START

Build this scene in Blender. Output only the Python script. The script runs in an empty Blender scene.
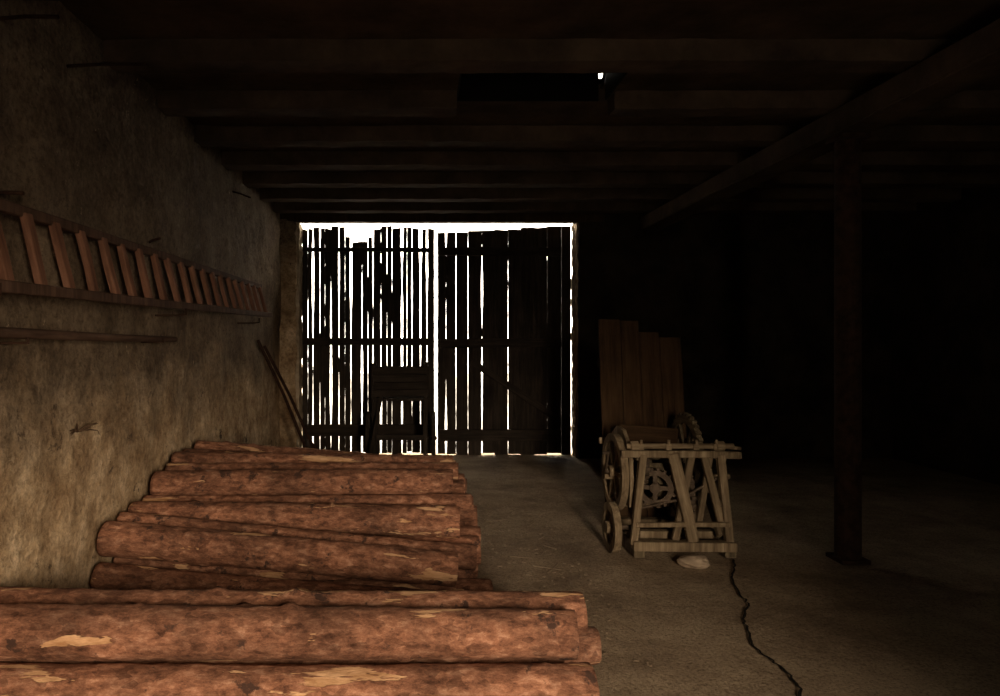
import bpy, bmesh, math, random
from mathutils import Vector, Matrix, noise
random.seed(7)
R=random.uniform
sc=bpy.context.scene
sc.view_settings.view_transform='Standard'
sc.view_settings.look='None'
col=sc.collection

# ------------------------------------------------------------ materials
def newmat(name):
    m=bpy.data.materials.new(name); m.use_nodes=True
    nt=m.node_tree; b=nt.nodes['Principled BSDF']
    b.inputs['Roughness'].default_value=.9
    b.inputs['Specular IOR Level'].default_value=.12
    return m,nt,b
def N(nt,t,**k):
    n=nt.nodes.new(t)
    for a,v in k.items():
        if a in n.inputs: n.inputs[a].default_value=v
        else: setattr(n,a,v)
    return n
def coords(nt,scale=(1,1,1),rand=True):
    tc=nt.nodes.new('ShaderNodeTexCoord'); mp=nt.nodes.new('ShaderNodeMapping')
    mp.inputs['Scale'].default_value=scale
    nt.links.new(tc.outputs['Object'],mp.inputs['Vector'])
    if rand:
        oi=nt.nodes.new('ShaderNodeObjectInfo'); ml=nt.nodes.new('ShaderNodeMath'); ml.operation='MULTIPLY'; ml.inputs[1].default_value=37.
        nt.links.new(oi.outputs['Random'],ml.inputs[0]); nt.links.new(ml.outputs[0],mp.inputs['Location'])
    return mp.outputs['Vector']
def ramp(nt,fac,stops):
    r=nt.nodes.new('ShaderNodeValToRGB'); nt.links.new(fac,r.inputs[0])
    e=r.color_ramp.elements
    while len(e)<len(stops): e.new(.5)
    for i,(p,c) in enumerate(stops):
        e[i].position=p; e[i].color=(*c,1) if len(c)==3 else c
    return r.outputs[0]
def ntex(nt,vec,scale,detail=6,rough=.6,dist=0):
    n=nt.nodes.new('ShaderNodeTexNoise'); nt.links.new(vec,n.inputs['Vector'])
    n.inputs['Scale'].default_value=scale; n.inputs['Detail'].default_value=detail
    n.inputs['Roughness'].default_value=rough; n.inputs['Distortion'].default_value=dist
    return n.outputs[0]
def mix(nt,fac,a,b,mode='MIX'):
    m=nt.nodes.new('ShaderNodeMix'); m.data_type='RGBA'; m.blend_type=mode
    if hasattr(fac,'is_linked'): nt.links.new(fac,m.inputs[0])
    else: m.inputs[0].default_value=fac
    for s,i in ((a,6),(b,7)):
        if hasattr(s,'is_linked'): nt.links.new(s,m.inputs[i])
        else: m.inputs[i].default_value=(*s,1)
    return m.outputs[2]
def bump(nt,b,h,strength=.5,dist=.01,prev=None):
    n=nt.nodes.new('ShaderNodeBump'); n.inputs['Strength'].default_value=strength; n.inputs['Distance'].default_value=dist
    nt.links.new(h,n.inputs['Height'])
    if prev is not None: nt.links.new(prev,n.inputs['Normal'])
    nt.links.new(n.outputs[0],b.inputs['Normal']); return n.outputs[0]
W=(1,1,1);K=(0,0,0)

def mat_bark():
    m,nt,b=newmat('spruce_bark')
    v=coords(nt,(1,1,1)); vs=coords(nt,(.5,1,1))
    base=ramp(nt,ntex(nt,vs,30,11,.78),[(.36,(.095,.043,.027)),(.46,(.205,.095,.057)),(.54,(.30,.145,.089)),(.64,(.45,.255,.168))])
    big=ramp(nt,ntex(nt,v,2.6,5,.6),[(.35,(.55,.54,.53)),(.62,(1.15,1.09,1.04))])
    c=mix(nt,1.,base,big,'MULTIPLY')
    vo=N(nt,'ShaderNodeTexVoronoi',feature='F1'); vo.inputs['Scale'].default_value=48; vo.inputs['Randomness'].default_value=1
    nt.links.new(vs,vo.inputs['Vector'])
    sepc=N(nt,'ShaderNodeSeparateColor'); nt.links.new(vo.outputs['Color'],sepc.inputs[0])
    fl=ramp(nt,sepc.outputs[0],[(.0,(.50,.47,.45)),(.35,(.95,.93,.92)),(1,(1.28,1.26,1.22))])
    c=mix(nt,.7,c,fl,'MULTIPLY')
    dark=ramp(nt,ntex(nt,v,8,6,.7),[(.585,K),(.64,W)])
    c=mix(nt,dark,c,(.065,.034,.024))
    patch=ramp(nt,ntex(nt,coords(nt,(.34,1.6,1.6)),7.0,5,.6,.25),[(.615,K),(.625,W)])
    wood=ramp(nt,ntex(nt,coords(nt,(.2,1,1)),30,5,.7),[(.35,(.38,.19,.085)),(.65,(.76,.46,.255))])
    c=mix(nt,patch,c,wood)
    nt.links.new(c,b.inputs['Base Color'])
    p=bump(nt,b,ntex(nt,vs,45,9,.8),1.,.010)
    bump(nt,b,patch,.7,-.004,p)
    return m
def mat_cut():
    m,nt,b=newmat('cut_wood_end')
    v=coords(nt,(0.01,1,1),False)
    w=N(nt,'ShaderNodeTexWave',wave_type='RINGS',rings_direction='X'); w.inputs['Scale'].default_value=28; w.inputs['Distortion'].default_value=2
    nt.links.new(v,w.inputs['Vector'])
    c=ramp(nt,w.outputs[1],[(0,(.30,.16,.08)),(1,(.47,.28,.15))])
    c=mix(nt,ramp(nt,ntex(nt,v,9),[(.4,K),(.7,W)]),c,(.16,.085,.05))
    nt.links.new(c,b.inputs['Base Color']); return m
def mat_wood(name,c1,c2,c3,ax=2,sc_=1.):
    m,nt,b=newmat(name)
    s=[1,1,1]; s[ax]=.08
    v=coords(nt,tuple(s))
    n1=ntex(nt,v,28*sc_,7,.65,.3)
    c=ramp(nt,n1,[(.3,c1),(.5,c2),(.72,c3)])
    c=mix(nt,.8,c,ramp(nt,ntex(nt,coords(nt),3,4),[(.3,(.5,.5,.5)),(.7,(1.1,1.1,1.1))]),'MULTIPLY')
    nt.links.new(c,b.inputs['Base Color']); bump(nt,b,n1,.5,.006); return m
def mat_plaster():
    m,nt,b=newmat('old_lime_plaster')
    v=coords(nt,(1,1,1),False)
    c=ramp(nt,ntex(nt,v,2.6,12,.72,.1),[(.36,(.10,.068,.043)),(.5,(.175,.125,.080)),(.64,(.26,.19,.125))])
    fine=ramp(nt,ntex(nt,v,30,9,.8),[(.38,(.50,.46,.42)),(.50,(.92,.91,.90)),(.62,(1.2,1.16,1.1))])
    c=mix(nt,.95,c,fine,'MULTIPLY')
    sx=N(nt,'ShaderNodeSeparateXYZ'); nt.links.new(v,sx.inputs[0])
    ad=N(nt,'ShaderNodeMath',operation='MULTIPLY_ADD'); nt.links.new(ntex(nt,v,1.9,10,.7),ad.inputs[0]); ad.inputs[1].default_value=1.8; nt.links.new(sx.outputs['Z'],ad.inputs[2])
    mr=N(nt,'ShaderNodeMapRange'); nt.links.new(ad.outputs[0],mr.inputs[0]); mr.inputs[1].default_value=1.62; mr.inputs[2].default_value=2.25; mr.inputs[3].default_value=1; mr.inputs[4].default_value=0
    lowc=ramp(nt,ntex(nt,v,4,12,.74),[(.36,(.26,.16,.085)),(.5,(.48,.335,.195)),(.62,(.72,.54,.35))])
    lowc=mix(nt,.8,lowc,fine,'MULTIPLY')
    c2=mix(nt,mr.outputs[0],c,lowc)
    dm=ramp(nt,ntex(nt,v,5.6,10,.75,.1),[(.60,K),(.64,W)])
    c3=mix(nt,dm,c2,(.095,.062,.039))
    lt=ramp(nt,ntex(nt,v,9.1,8,.75,.1),[(.64,K),(.66,W)])
    c4=mix(nt,lt,c3,(.42,.31,.20))
    nt.links.new(c4,b.inputs['Base Color'])
    p=bump(nt,b,ntex(nt,v,8,12,.72),.85,.055)
    bump(nt,b,ntex(nt,v,60,6,.7),.5,.01,p)
    return m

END

◆ **TASK OBJECTIVE**: Return each line with "scene".

◆ **ANSWER BELOW**:
Build this scene in Blender. Output only the Python script. The script runs in an empty Blender scene.
sc=bpy.context.scene